## DATA LINES
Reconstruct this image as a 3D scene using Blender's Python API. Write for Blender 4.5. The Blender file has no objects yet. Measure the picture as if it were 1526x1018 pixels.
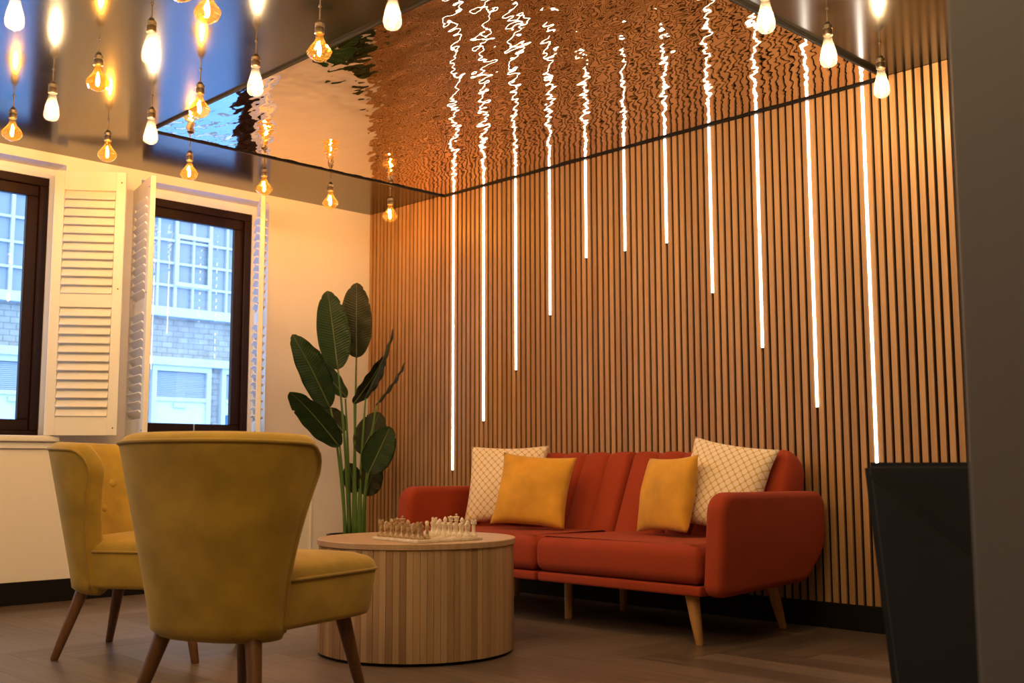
import bpy, bmesh, math, random
from mathutils import Vector, Matrix, Euler
random.seed(7)
C = bpy.context.scene.collection
S = bpy.context.scene
PI = math.pi
R = math.radians
ZC = 2.4437           # ceiling height

# ------------------------------------------------------------------ camera
cd = bpy.data.cameras.new('camera'); cam = bpy.data.objects.new('camera', cd); C.objects.link(cam)
cd.sensor_width = 36.0
cd.lens = 1629.98 / 1526 * 36.0
cam.location = (5.9955, -4.4876, 0.7253)
yaw, pitch, roll = 2.3677, 0.1120, -0.0022
f_ = Vector((math.cos(pitch) * math.cos(yaw), math.cos(pitch) * math.sin(yaw), math.sin(pitch)))
r_ = Vector((math.sin(yaw), -math.cos(yaw), 0)); u_ = r_.cross(f_)
r2 = r_ * math.cos(roll) + u_ * math.sin(roll); u2 = -r_ * math.sin(roll) + u_ * math.cos(roll)
cam.rotation_euler = Matrix((r2, u2, -f_)).transposed().to_euler()
cd.dof.use_dof = True; cd.dof.focus_distance = 4.6; cd.dof.aperture_fstop = 4.8
cd.clip_start = 0.05
S.camera = cam

# ------------------------------------------------------------------ world + exposure
W = bpy.data.worlds.new('sky'); S.world = W; W.use_nodes = True
bg = W.node_tree.nodes['Background']
bg.inputs[0].default_value = (0.46, 0.70, 1.0, 1); bg.inputs[1].default_value = 4.6
S.view_settings.view_transform = 'Standard'; S.view_settings.look = 'None'
S.view_settings.exposure = 0.12; S.view_settings.gamma = 1.0; S.view_settings.use_curve_mapping = False
S.cycles.use_denoising = True
S.cycles.max_bounces = 10; S.cycles.transparent_max_bounces = 24
S.cycles.sample_clamp_indirect = 6.0
BULB_W = 860.0        # radiance of a bulb's glowing core
STRIP_W = 13.0         # radiance of an LED strip

# ------------------------------------------------------------------ materials
def mat(name, col=(0.8, 0.8, 0.8), rough=0.5, metal=0.0, spec=0.5, sheen=0.0, coat=0.0):
    m = bpy.data.materials.new(name); m.use_nodes = True
    b = m.node_tree.nodes['Principled BSDF']
    b.inputs['Base Color'].default_value = (*col, 1); b.inputs['Roughness'].default_value = rough
    b.inputs['Metallic'].default_value = metal; b.inputs['Specular IOR Level'].default_value = spec
    b.inputs['Sheen Weight'].default_value = sheen; b.inputs['Coat Weight'].default_value = coat
    return m
def nodes(m): return m.node_tree.nodes, m.node_tree.links, m.node_tree.nodes['Principled BSDF']
def add(N, t, **k):
    n = N.new(t)
    for a, v in k.items(): setattr(n, a, v)
    return n
def mth(N, L, op, a, b=None):
    n = add(N, 'ShaderNodeMath', operation=op)
    for i, v in enumerate((a, b)):
        if v is None: continue
        if isinstance(v, (int, float)): n.inputs[i].default_value = v
        else: L.new(v, n.inputs[i])
    return n.outputs[0]
def ramp(N, L, fac, stops):
    n = add(N, 'ShaderNodeValToRGB'); L.new(fac, n.inputs[0])
    e = n.color_ramp.elements
    while len(e) < len(stops): e.new(0.5)
    for i, (p, c) in enumerate(stops): e[i].position = p; e[i].color = (*c, 1)
    return n.outputs[0]
def noise(N, L, vec, scale, detail=3, rough=0.55, stretch=None):
    if stretch:
        mp = add(N, 'ShaderNodeMapping'); L.new(vec, mp.inputs[0]); mp.inputs['Scale'].default_value = stretch; vec = mp.outputs[0]
    n = add(N, 'ShaderNodeTexNoise'); L.new(vec, n.inputs['Vector'])
    n.inputs['Scale'].default_value = scale; n.inputs['Detail'].default_value = detail; n.inputs['Roughness'].default_value = rough
    return n.outputs[0]
def bump(N, L, b, h, dist, strength=1.0):
    n = add(N, 'ShaderNodeBump'); n.inputs['Distance'].default_value = dist; n.inputs['Strength'].default_value = strength
    L.new(h, n.inputs['Height']); L.new(n.outputs[0], b.inputs['Normal'])
def wood(name, dark, light, stretch, rough=0.45, scale=1.0, island=True, coord='Object', amp=0.35):
    m = mat(name, light, rough); N, L, b = nodes(m)
    tc = add(N, 'ShaderNodeTexCoord'); v = tc.outputs[coord]
    if island:
        g = add(N, 'ShaderNodeNewGeometry')
        cx = add(N, 'ShaderNodeCombineXYZ')
        k = mth(N, L, 'MULTIPLY', g.outputs['Random Per Island'], 37.0)
        for i in range(3): L.new(k, cx.inputs[i])
        va = add(N, 'ShaderNodeVectorMath', operation='ADD'); L.new(v, va.inputs[0]); L.new(cx.outputs[0], va.inputs[1]); v = va.outputs[0]
    n1 = noise(N, L, v, scale, 5, 0.6, stretch)
    if island:
        n1 = mth(N, L, 'ADD', mth(N, L, 'MULTIPLY', n1, 1 - amp), mth(N, L, 'MULTIPLY', g.outputs['Random Per Island'], amp))
    L.new(ramp(N, L, n1, [(0.25, dark), (0.75, light)]), b.inputs['Base Color'])
    bump(N, L, b, n1, 0.0006)
    return m
def fabric(name, col, rough=0.85, sheen=0.4, scale=900, var=0.12, tint=None):
    m = mat(name, col, rough, sheen=sheen); N, L, b = nodes(m)
    b.inputs['Sheen Roughness'].default_value = 0.4
    if tint: b.inputs['Sheen Tint'].default_value = (*tint, 1)
    tc = add(N, 'ShaderNodeTexCoord')
    big = noise(N, L, tc.outputs['Object'], 7, 3)
    lo = tuple(c * (1 - var) for c in col); hi = tuple(min(1, c * (1 + var)) for c in col)
    L.new(ramp(N, L, big, [(0.3, lo), (0.7, hi)]), b.inputs['Base Color'])
    fine = noise(N, L, tc.outputs['Object'], scale, 2)
    bump(N, L, b, fine, 0.0012, 0.6)
    return m
def emit(name, col, s):
    m = bpy.data.materials.new(name); m.use_nodes = True; N = m.node_tree.nodes; L = m.node_tree.links
    N.clear(); e = N.new('ShaderNodeEmission'); e.inputs[0].default_value = (*col, 1); e.inputs[1].default_value = s
    o = N.new('ShaderNodeOutputMaterial'); L.new(e.outputs[0], o.inputs[0]); return m
def thin_glass(name, tint=(1, 1, 1), refl=1.0, f0=0.04, glow=0.0):
    m = bpy.data.materials.new(name); m.use_nodes = True; N = m.node_tree.nodes; L = m.node_tree.links
    N.clear()
    t = N.new('ShaderNodeBsdfTransparent'); t.inputs[0].default_value = (*tint, 1)
    g = N.new('ShaderNodeBsdfGlossy'); g.inputs['Roughness'].default_value = 0.0; g.inputs[0].default_value = (refl, refl, refl, 1)
    lw = N.new('ShaderNodeLayerWeight'); lw.inputs[0].default_value = 0.5
    p = mth(N, L, 'POWER', lw.outputs['Facing'], 5.0)
    fr = mth(N, L, 'ADD', mth(N, L, 'MULTIPLY', p, 1 - f0), f0)
    mx = N.new('ShaderNodeMixShader'); L.new(fr, mx.inputs[0]); L.new(t.outputs[0], mx.inputs[1]); L.new(g.outputs[0], mx.inputs[2])
    if glow:              # slightly milky glass: a little of the light scatters on its way through
        tr = N.new('ShaderNodeBsdfTranslucent'); tr.inputs[0].default_value = (*tint, 1)
        m2 = N.new('ShaderNodeMixShader'); m2.inputs[0].default_value = glow
        L.new(mx.outputs[0], m2.inputs[1]); L.new(tr.outputs[0], m2.inputs[2]); mx = m2
    o = N.new('ShaderNodeOutputMaterial'); L.new(mx.outputs[0], o.inputs[0]); return m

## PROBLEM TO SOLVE
Repeat only the lines from the beginning of the material through the line containing "ZC = 2.4437", both ends kept, leaving pictures out.

## ANSWER TO THIS PROBLEM
Reconstruct this image as a 3D scene using Blender's Python API. Write for Blender 4.5. The Blender file has no objects yet. Measure the picture as if it were 1526x1018 pixels.
import bpy, bmesh, math, random
from mathutils import Vector, Matrix, Euler
random.seed(7)
C = bpy.context.scene.collection
S = bpy.context.scene
PI = math.pi
R = math.radians
ZC = 2.4437           # ceiling height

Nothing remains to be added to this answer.